A copy of each report made to the Board of any registered fund Client pursuant to Rule 17j-1 within the preceding six years;
6.
A copy of any record or report of violation of this Code and any action taken as a result of such violation.


DEFINITIONS

“Beneficial ownership” is interpreted in the same manner as it would be under Rule 16a 1(a)(2) of the Securities Exchange Act of 1934. An employee may be deemed to have beneficial ownership of securities owned by another person if, by reason of any contract, arrangement, understanding, relationship or otherwise, the employee can share in any profit from the securities or exerts any control over the account. For example, a person can beneficially own securities if they are held by a Family Member sharing the same household, by a corporation controlled by the Access Person, by a partnership of which the Access Person is a general partner, or by certain trusts of which the access person is a trustee, beneficiary or settlor.

“Control” has the same meaning as that set forth in Section 2(a)(9) of the Investment Company Act of 1940. In general, a person is presumed to control a company if he or she beneficially owns, directly or indirectly, more than 25% of the voting securities of the company, and a natural person is presumed not to be controlled by any other person.

“Employee” means (i) any director, officer, partner or employee of the Firm; (ii) any director, officer, general partner or employee of any company in a control relationship to the Firm who, in connection with his or her regular functions or duties, makes, participates in, or obtains information regarding Securities Transactions, or whose functions relate to the making of any recommendations with respect to Securities Transactions; and (iii) any natural person in a control relationship to the Firm who obtains information concerning such recommendations.

“Equivalent Security” means any security issued by the same entity as the issuer of a security, and all derivative instruments, such as options and warrants.

“Family Member” means any child, stepchild, grandchild, parent, stepparent, grandparent, spouse, sibling, mother-in-law, father-in-law, son-in-law, daughter-in-law, brother-in-law, or sister-in-law, and includes adoptive relationships.

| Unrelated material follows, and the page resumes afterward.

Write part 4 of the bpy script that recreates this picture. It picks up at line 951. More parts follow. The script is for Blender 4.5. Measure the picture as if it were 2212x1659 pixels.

“Fund” means any registered or unregistered investment fund of any type for which the Firm or any of its affiliates serves as an adviser.
        
“Security” includes stock, notes, bonds, debentures and other evidences of indebtedness (including loan participation and assignments), limited partnership interests, investment contracts, all derivative instruments, such as options and warrants, and any other instrument within the definition of the term “security” in the Securities Act of 1933.

“Securities Transaction” means a purchase or sale of securities.